I maybe need to try some ground work with her - I suppose when I think about it, I don't do as much ground work with her as I did when I first got her, I have been concentrating more on the ridden stuff recently.

On another note - she got a pretty nasty kick to the face today and allowed me to fuss over it and hold cold compresses on it etc even though it was obviously very painful! She even looked as if she was glad to see me when I got there!
 
I'd deffo do a few ground work sessions to remind her of her manners with the barging etc.

Mares aren't the easiest to contend with, I had my last mare 6 years and spent a good percentage of that time wanting to kick her Bum!

You just have to persist really.
 
I noticed my girl has been a bit of a grump recently, but it was mainly before she got her breakfast or if she is late being brought in. The field is quite bare, but once she gets some food in her belly she cheers up no end.

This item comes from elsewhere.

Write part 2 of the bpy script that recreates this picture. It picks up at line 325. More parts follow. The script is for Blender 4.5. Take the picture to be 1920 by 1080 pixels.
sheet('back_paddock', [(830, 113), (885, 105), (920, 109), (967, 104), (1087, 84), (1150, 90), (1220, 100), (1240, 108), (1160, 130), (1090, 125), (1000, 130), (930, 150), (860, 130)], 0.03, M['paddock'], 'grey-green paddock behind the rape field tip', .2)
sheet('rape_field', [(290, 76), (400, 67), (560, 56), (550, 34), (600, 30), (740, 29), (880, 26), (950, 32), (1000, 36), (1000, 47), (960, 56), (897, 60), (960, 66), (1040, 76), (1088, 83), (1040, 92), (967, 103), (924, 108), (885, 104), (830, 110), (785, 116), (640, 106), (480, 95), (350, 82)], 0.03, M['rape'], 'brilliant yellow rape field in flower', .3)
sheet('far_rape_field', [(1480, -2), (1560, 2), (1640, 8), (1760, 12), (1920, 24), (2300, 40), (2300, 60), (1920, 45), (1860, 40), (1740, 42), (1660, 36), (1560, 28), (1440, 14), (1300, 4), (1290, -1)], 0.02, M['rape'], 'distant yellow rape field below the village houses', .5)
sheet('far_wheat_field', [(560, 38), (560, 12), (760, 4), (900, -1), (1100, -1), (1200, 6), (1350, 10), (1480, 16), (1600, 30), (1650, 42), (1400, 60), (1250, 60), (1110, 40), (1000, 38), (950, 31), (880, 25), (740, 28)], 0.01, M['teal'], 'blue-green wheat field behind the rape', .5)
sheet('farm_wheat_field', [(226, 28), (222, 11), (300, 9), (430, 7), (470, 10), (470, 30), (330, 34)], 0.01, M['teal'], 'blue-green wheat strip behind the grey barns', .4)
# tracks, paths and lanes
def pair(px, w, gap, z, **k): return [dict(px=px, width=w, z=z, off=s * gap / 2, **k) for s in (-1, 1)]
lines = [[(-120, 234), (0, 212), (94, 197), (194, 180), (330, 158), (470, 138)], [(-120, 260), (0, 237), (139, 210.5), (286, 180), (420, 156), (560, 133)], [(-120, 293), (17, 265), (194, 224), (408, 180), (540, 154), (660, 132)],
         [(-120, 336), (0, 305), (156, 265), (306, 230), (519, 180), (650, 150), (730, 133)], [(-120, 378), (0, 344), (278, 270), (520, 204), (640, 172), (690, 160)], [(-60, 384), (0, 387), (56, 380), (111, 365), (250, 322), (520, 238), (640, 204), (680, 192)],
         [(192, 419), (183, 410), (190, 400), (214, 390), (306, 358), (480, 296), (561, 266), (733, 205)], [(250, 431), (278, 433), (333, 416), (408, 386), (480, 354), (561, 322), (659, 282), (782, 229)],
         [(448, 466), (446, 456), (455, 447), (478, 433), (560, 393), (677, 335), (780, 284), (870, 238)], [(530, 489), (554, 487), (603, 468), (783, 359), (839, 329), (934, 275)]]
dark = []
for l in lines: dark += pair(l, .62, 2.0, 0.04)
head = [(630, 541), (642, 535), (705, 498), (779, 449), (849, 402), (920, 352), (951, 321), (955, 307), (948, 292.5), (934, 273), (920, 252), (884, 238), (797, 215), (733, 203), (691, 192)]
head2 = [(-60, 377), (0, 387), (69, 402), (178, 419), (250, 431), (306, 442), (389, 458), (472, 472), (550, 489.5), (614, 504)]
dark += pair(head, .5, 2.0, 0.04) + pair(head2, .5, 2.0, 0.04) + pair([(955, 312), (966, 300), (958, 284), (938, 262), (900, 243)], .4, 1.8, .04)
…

Could your mare just be a bit hungry?
 
I noticed my girl has been a bit of a grump recently, but it was mainly before she got her breakfast or if she is late being brought in. The field is quite bare, but once she gets some food in her belly she cheers up no end.

Could your mare just be a bit hungry?

This is an interesting thought. My lad becomes an absolute menace when hungry - end of last winter when we were rationing haylage and the grass still wasn't through, he was a thug.
 
My boy is also a nightmare when he is hungry, stops instantly and becomes a cuddly boy again as soon as he has caught up with a slight drop in available roughage.

As well as groundwork, maybe think about trying something different with her, some inhand obstacle courses or clicker training? Clicker work made a huge difference to me and my girl, I went through many stages of struggling to understand her but the clicker has shown me how she thinks and allows me to work with her in the best way for her, which will translate into riding and driving when she is old enough. Same with my boy, he is a totally different kettle of fish but it has really helped me understand him - he gets increasingly grumpy and gobby when he worries about not understanding the questions he is being asked, and learning how to use the clicker best with him has shown me how to listen to him far better - now when he is grumpy and there are no physical reasons, I look at what I have just asked and try to see what he is worrying about, and can turn him almost instantly into a calmer happy boy again once I work out what it was.
 
Is she not having fun, can you take her out for hacks instead of schooling

Plus NH is great for building a bond with your horse - the focus is on groundwork initially, but also having fun with your horse - if you want a better relationship I would try this
 
No, it's not just you, OP. My mare has been exceedingly trying recently. Yesterday she showed me up good and proper in the school, to the extent that when I thought someone was looking for an exmoor on Facebook, I asked if they'd like to view mine! She's decided recently that pretty much everything is out to kill her. Too much grass and hormones, I think. I was thinking last night that I might have her examined in the New Year, although from what I hear, everybody with horses is noticing a difference in behaviour.